Michael Sicinski on letterboxd:
If there’s one dominant hetero influence at work in Knife+Heart, it’s Brian De Palma. This is a sexualized murder mystery, based in part on who has the power of the gaze, who has been sidelined by desire, and how killing is a perverse sexual substitute. And even as the gravity of life and death are acknowledged, Gonzalez shares with De Palma a taste for the ridiculous, a recognition that movie violence can exorcise psychological demons precisely because it is not real, and the more outlandish the better.
Once Upon a Time… in Hollywood (2019 Quentin Tarantino)
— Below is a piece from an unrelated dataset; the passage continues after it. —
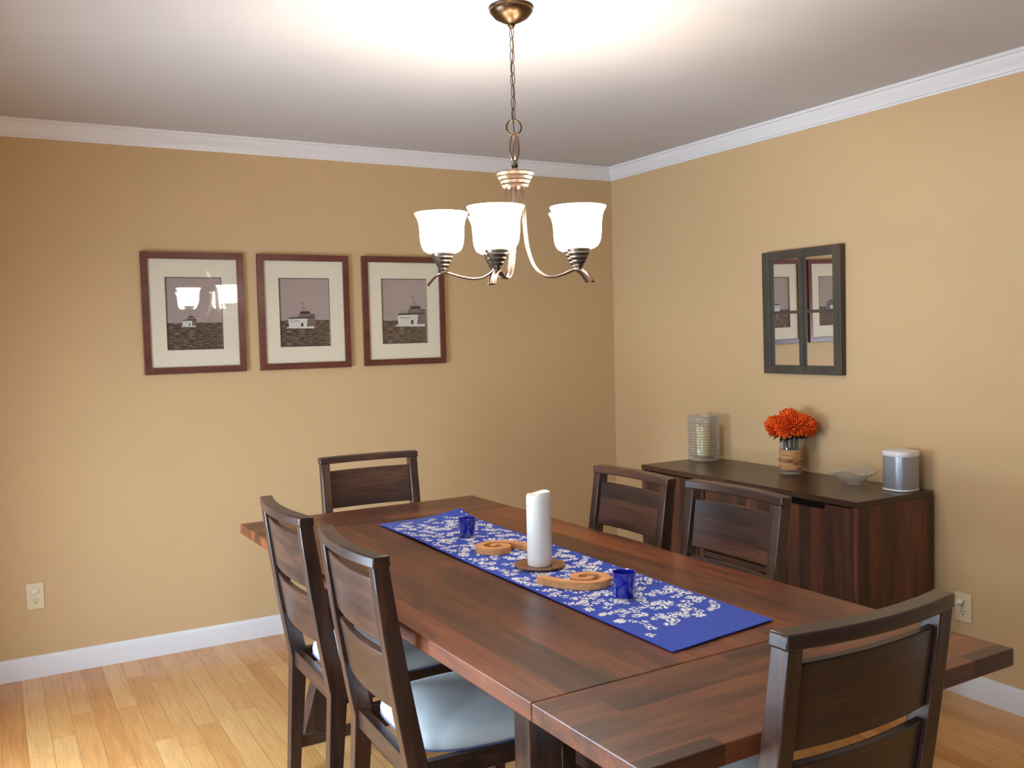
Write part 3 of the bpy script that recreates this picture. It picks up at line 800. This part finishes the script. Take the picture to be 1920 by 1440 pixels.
# ------------------------------------------------------------------ outlets
def outlet(label, loc, rz, cap):
    t = thing('wall_outlet', label, 'outlet', loc, rz)      # local: plate faces -y
    obj('cover_plate', bx(-.035, .035, -.006, -.0005, -.0575, .0575), M_ivplastic, t, 0, .003)
    for z in (.0195, -.0195):
        b = lathe(B(), [(0, -.0075), (.0165, -.0075), (.0172, -.006), (.0172, -.004)], 28)
        bmesh.ops.rotate(b, verts=b.verts[:], cent=(0, 0, 0), matrix=Matrix.Rotation(-PI/2, 3, 'X'))
        for v in b.verts:
            v.co.y = -abs(v.co.y); v.co.z = max(-.0145, min(.0145, v.co.z))
        bmesh.ops.translate(b, verts=b.verts[:], vec=(0, 0, z))
        r = obj('receptacle', b, M_ivplastic, t, 40)
        b = B(); box(b, -.0075, -.0053, -.0082, -.007, z-.001, z+.008); box(b, .0053, .0075, -.0082, -.007, z+.0005, z+.008); box(b, -.0025, .0025, -.0082, -.007, z-.011, z-.006)
        obj('slots', b, M_slot, r, 0)
    b = lathe(B(), [(0, -.0075), (.003, -.007), (.0035, -.006)], 14)
    bmesh.ops.rotate(b, verts=b.verts[:], cent=(0, 0, 0), matrix=Matrix.Rotation(-PI/2, 3, 'X'))
    for v in b.verts: v.co.y = -abs(v.co.y)
    obj('screw', b, M_clrcap, t, 40)
    if cap:
        b = lathe(B(), [(0, -.0125), (.012, -.012), (.015, -.0095), (.015, -.0085)], 24)
        bmesh.ops.rotate(b, verts=b.verts[:], cent=(0, 0, 0), matrix=Matrix.Rotation(-PI/2, 3, 'X'))
        for v in b.verts: v.co.y = -abs(v.co.y)
        bmesh.ops.translate(b, verts=b.verts[:], vec=(0, 0, .0195))
        obj('safety_cap', b, M_clrcap, t, 40)
    return t
outlet('ivory wall outlet with safety cap low on the picture wall at left', (-3.160, 0, .3615), 0, True)
outlet('ivory wall outlet with white plug beside the sideboard on right wall', (0, -2.306, .3495), -PI/2, False)
pc = thing('power_cord', 'white power cord plugged into the outlet beside the sideboard', 'cord', (-.009, -2.300, .372))
b = lathe(B(), [(0, 0), (.0115, 0), (.012, .004), (.0105, .02), (.0055, .026), (0, .028)], 20)
bmesh.ops.rotate(b, verts=b.verts[:], cent=(0, 0, 0), matrix=Matrix.Rotation(-PI/2, 3, 'Y'))
obj('plug', b, M_cord, pc, 40)
obj('cable', tube(B(), smoothpath([(-.027, 0, 0), (-.040, .004, -.005), (-.046, .012, -.022), (-.046, .024, -.055), (-.043, .036, -.10), (-.038, .050, -.20), (-.034, .062, -.30), (-.036, .078, -.362), (-.03, .092, -.3685)], 6), .0032, 8), M_cord, pc, 60)

# ------------------------------------------------------------------ chandelier
CX, CY = -1.889, -2.126
ch = thing('chandelier', 'bronze five arm chandelier with lit white glass shades hanging over table', 'chandelier', (CX, CY, .004))
obj('canopy', lathe(B(), [(0, H-.0045), (.0665, H-.0045), (.0675, H-.0075), (.0645, H-.011), (.0655, H-.015), (.064, H-.020), (.05, H-.036), (.028, H-.048), (.012, H-.054), (.010, H-.062), (.006, H-.066), (0, H-.067)], 48), M_bronze, ch)
n = 8; zt, zb = H-.064, 2.101; pitch_ = (zt-zb)/n
for i in range(n):
    zc = zt - pitch_*(i+.5); a = .35 if i % 2 else .35 + PI/2; L_ = pitch_*.5 + .0035
    pts = []
    for k_ in range(20):
        q = 2*PI*k_/20; x = .0078*math.cos(q); z = L_*math.sin(q)
        pts.append((x*math.cos(a), x*math.sin(a), zc + z))
    obj('chain_link', tube(B(), pts, .0013, 6, True), M_bronze, ch, 60)
pts = []
for i in range(41):
    q = i/40; pts.append((.0035*math.sin(q*16), .0035*math.cos(q*13), zt - (zt - 1.975)*q))
obj('lamp_wire', tube(B(), pts, .0016, 6), M_bronze, ch, 60)
obj('ring', tube(B(), [(.0225*math.cos(2*PI*i/32)*math.cos(-.4), .0225*math.cos(2*PI*i/32)*math.sin(-.4), 2.0805 + .0225*math.sin(2*PI*i/32)) for i in range(32)], .0025, 8, True), M_bronze, ch, 60)
b = B()
for a in (-.35, 1.22):
    tube(b, [(.0135*math.cos(2*PI*i/32)*math.cos(a), .0135*math.cos(2*PI*i/32)*math.sin(a), 2.020 + .041*math.sin(2*PI*i/32)) for i in range(32)], .0036, 8, True)
obj('loop', b, M_brushed, ch, 60)
obj('knob', lathe(B(), [(0, 1.984), (.008, 1.983), (.0105, 1.978), (.008, 1.973), (.0105, 1.968), (.009, 1.962), (.007, 1.958), (0, 1.958)], 24), M_dbronze, ch)
obj('hub', lathe(B(), [(0, 1.962), (.006, 1.961), (.011, 1.953), (.030, 1.949), (.057, 1.946), (.0585, 1.942), (.052, 1.935), (.053, 1.931), (.045, 1.924), (.046, 1.919), (.040, 1.912), (.041, 1.907), (.036, 1.902), (.0, 1.9)], 48), M_brushed, ch)
obj('finial', lathe(B(), [(0, 1.901), (.006, 1.899), (.004, 1.893), (.0065, 1.887), (.003, 1.879), (0, 1.877)], 16), M_bronze, ch)
RA = .225
ARM = [(.026, 1.906), (.030, 1.84), (.033, 1.775), (.042, 1.715), (.064, 1.664), (.098, 1.636), (.135, 1.630), (.175, 1.638), (.208, 1.649), (.228, 1.649), (.247, 1.640), (.262, 1.625), (.272, 1.612)]
SHADE_O = [(.032, 1.709), (.045, 1.711), (.055, 1.717), (.0615, 1.728), (.0650, 1.742), (.0665, 1.760), (.0672, 1.780), (.0690, 1.799), (.0735, 1.814), (.0790, 1.824), (.0810, 1.829)]
SHADE = SHADE_O + [(.0795, 1.8295)] + [(r-.003, z+.001) for r, z in reversed(SHADE_O[:-1])]
CUP = [(0, 1.648), (.008, 1.648), (.0085, 1.656), (.0135, 1.660), (.0135, 1.665), (.020, 1.672), (.0195, 1.676), (.026, 1.684), (.0255, 1.688), (.031, 1.696), (.0305, 1.700), (.0335, 1.706), (.0335, 1.714), (.0315, 1.716), (0, 1.713)]
for th in (-38, -105, -179, 109, 34.5):
    d = VR*math.cos(math.radians(th)) + VF*math.sin(math.radians(th)); sd = Vector((-d.y, d.x, 0))
    dz = .014*math.sin(math.radians(th))      # hangs a touch low towards the viewer's side
    pts = smoothpath([(d.x*r, d.y*r, z + dz*min(1, r/RA)) for r, z in ARM], 4)
    arm = obj('arm', tube(B(), pts, .0085, 10, False, 0, .0038, sd), M_brushed, ch, 60)
    c = (d.x*RA, d.y*RA)
    obj('candle_cup', lathe(B(), [(r, z+dz) for r, z in CUP], 32, c), M_dbronze, arm, 30)
    obj('lamp_shade', lathe(B(), [(r, z+dz) for r, z in SHADE], 44, c), M_shade, arm, 60)
    li = bpy.data.lights.new('lamp_bulb', 'POINT'); li.energy = 0.5; li.color = (1, .87, .70); li.shadow_soft_size = .025
    lo = bpy.data.objects.new('lamp_bulb', li); C.objects.link(lo); lo.location = (CX + c[0], CY + c[1], 1.775)

# ------------------------------------------------------------------ daylight
w = bpy.data.worlds.new('world'); S.world = w; w.use_nodes = True
bg = w.node_tree.nodes['Background']; bg.inputs[0].default_value = (.75, .87, 1.0, 1); bg.inputs[1].default_value = 1.0
def area(name, loc, rot, sx, sy, e, col):
    a = bpy.data.lights.new(name, 'AREA'); a.shape = 'RECTANGLE'; a.size = sx; a.size_y = sy; a.energy = e; a.color = col
    o = bpy.data.objects.new(name, a); C.objects.link(o); o.location = loc; o.rotation_euler = rot; return o
# skylight just outside each window, leaning down from the sky
for nm, (a, c), z0, z1, tilt, e in (('daylight_dining', WA, AZ0, AZ1, .12, 66), ('daylight_near', WB, WZ0, WZ1, .45, 36)):
    o = area(nm, (XL-T-.03-math.sin(tilt)*(z1-z0)/2, (a+c)/2, (z0+z1)/2+.2*tilt), (0, -PI/2 + tilt, 0), z1-z0, c-a, e, (.66, .82, 1.0))
    o.data.spread = math.radians(150)

S.view_settings.view_transform = 'Standard'; S.view_settings.look = 'None'; S.view_settings.gamma = 1.0
S.view_settings.exposure = 0.84
S.view_settings.use_curve_mapping = False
Lena Dunham was a Manson cultist! Aha, the ex-boyfriend of Sharon Tate is played by Emile Hirsch – I’ve seen a bunch of his movies (including some great ones) but I never recognize him. Same goes for Scoot McNairy, who played Business Bob. Dunno what Kevin Smith’s daughter or Demi Moore’s daughter look like, but they were both in there somewhere.
Mostly I watched the movie so I could finally read all the articles about the movie…
ScreenCrush: “Cliff is actually the type of guy Rick plays on television.”
Roger Ebert: “a movie not so much about an era but about the movies of that era”
The movie’s wikipedia is surprisingly good, and I found an in-depth article on a music site about the song the ranch girls sing while dumpster diving.
Slashfilm has a LOT about the movie’s songs – I found it while searching for the “Behind the Green Door” novelty song DiCaprio sings badly on television in flashback (which is period-correct).
Burt Reynolds was supposed to play the blind ranch owner, but he died while rehearsing his lines. Pitt’s character was partly based on a stuntman who worked with Reynolds. And this is Tarantino’s second movie about a stuntman – the last one starred Kurt Russell (here he played the stunt coordinator on the Bruce Lee set) and Zoe Bell (she played Kurt’s wife whose car is wrecked by Pitt – and she’s the actual stunt coordinator of this movie).
For balance, The New Yorker was not impressed, says Tarantino is racist, sexist, and a wannabe cult-leader.
The Atlantic responds (“Charles Manson was a white supremacist, a fact that does tend to put a lot of white people in a movie”), attacking the New Yorker, and ending with a hilarious Brad Pitt anecdote.